Jehu’s horses and chariots then trampled Jezebel and left her lifeless body at the wall (2 Kings 9:33). When Jehu ordered Jezebel’s body to be buried, he learned Elijah’s prophecy was fulfilled, for the dogs had eaten her flesh (2 Kings 9:34-37; 1 Kings 21:23).

Closing thoughts –


We have followed the deaths of kings and queens and the ascension of their sons to rule and reign. Even so, as it was then, so it is today. The nations of our day have the same political intrigue and corruption as nations of the ancient world.

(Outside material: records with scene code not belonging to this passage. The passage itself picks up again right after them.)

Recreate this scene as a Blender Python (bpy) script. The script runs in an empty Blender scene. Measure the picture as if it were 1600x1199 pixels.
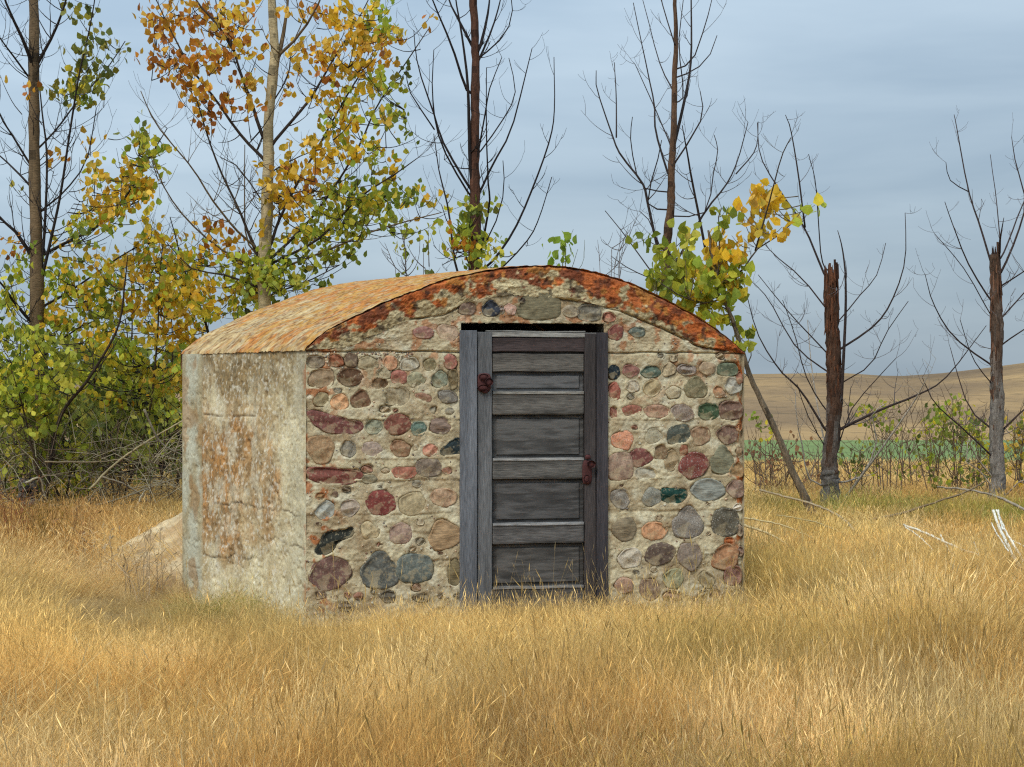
import bpy, bmesh, math, random
import numpy as np
from mathutils import Vector
random.seed(7); rng = np.random.default_rng(11)
scene = bpy.context.scene
COL = scene.collection
R = math.radians

# ------------------------------------------------------------------ camera
FOC, HOR, EYE = 3000.0, 604.0, 1.6          # focal length in photo pixels, horizon row, eye height
cam_d = bpy.data.cameras.new('camera'); cam = bpy.data.objects.new('camera', cam_d); COL.objects.link(cam)
cam.location = (0, 0, EYE); cam.rotation_euler = (R(90), 0, 0)
cam_d.sensor_width = 36; cam_d.lens = 36*FOC/1600; cam_d.shift_y = (HOR-599.5)/1600
cam_d.clip_start = 0.1; cam_d.clip_end = 5000
scene.camera = cam

# ------------------------------------------------------------------ sky and sun
SUN_EL, SUN_AZ = 48, 208       # degrees; azimuth clockwise from +y (behind the camera, to the left)
world = bpy.data.worlds.new('World'); scene.world = world; world.use_nodes = True
wn, wl = world.node_tree.nodes, world.node_tree.links
wn.clear()
out = wn.new('ShaderNodeOutputWorld'); bg = wn.new('ShaderNodeBackground'); bg.inputs['Strength'].default_value = 0.1
sky = wn.new('ShaderNodeTexSky'); sky.sky_type = 'NISHITA'; sky.sun_disc = False
sky.sun_elevation = R(SUN_EL); sky.sun_rotation = R(SUN_AZ)
tc = wn.new('ShaderNodeTexCoord'); mp = wn.new('ShaderNodeMapping'); mp.inputs['Scale'].default_value = (2.2, 2.2, 15)
wl.new(tc.outputs['Generated'], mp.inputs['Vector'])
nz = wn.new('ShaderNodeTexNoise'); nz.inputs['Scale'].default_value = 1.5; nz.inputs['Detail'].default_value = 5; nz.inputs['Roughness'].default_value = .5
nz.inputs['Distortion'].default_value = .3
wl.new(mp.outputs['Vector'], nz.inputs['Vector'])
cr = wn.new('ShaderNodeValToRGB'); e = cr.color_ramp.elements
e[0].position = .36; e[0].color = (.262, .345, .43, 1); e[1].position = .66; e[1].color = (.365, .452, .53, 1)
wl.new(nz.outputs['Fac'], cr.inputs['Fac'])
sep = wn.new('ShaderNodeSeparateXYZ'); wl.new(tc.outputs['Generated'], sep.inputs['Vector'])
mr = wn.new('ShaderNodeMapRange'); mr.inputs['From Min'].default_value = 0; mr.inputs['From Max'].default_value = 1
mr.inputs['To Min'].default_value = 9.6; mr.inputs['To Max'].default_value = 35
wl.new(sep.outputs['Z'], mr.inputs['Value'])
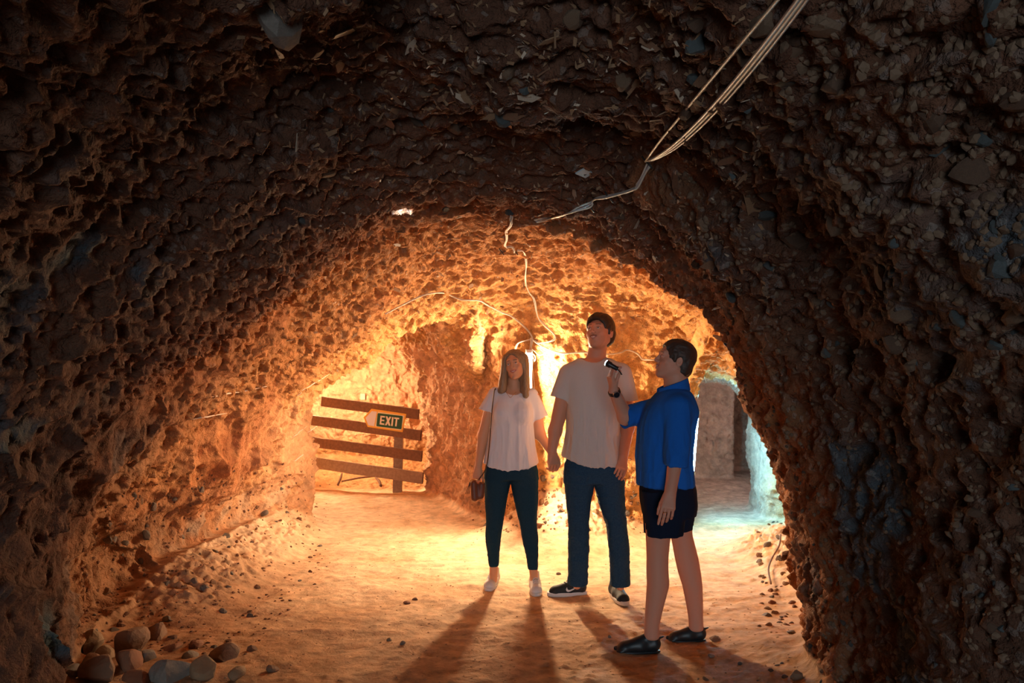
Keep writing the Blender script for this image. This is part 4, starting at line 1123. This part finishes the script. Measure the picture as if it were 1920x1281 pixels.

Wicked men and women continue to aspire to wealth, power, and position. Few give thought to the day when “the dead, small and great, stand before God…[and will be] judged every man according to their works…and whosever [is] not found written in the book of life [will be] cast into the lake of fire” (Revelation 20:12-15).

Are you ready for God’s judgment day?

Are you ready for God’s judgment day?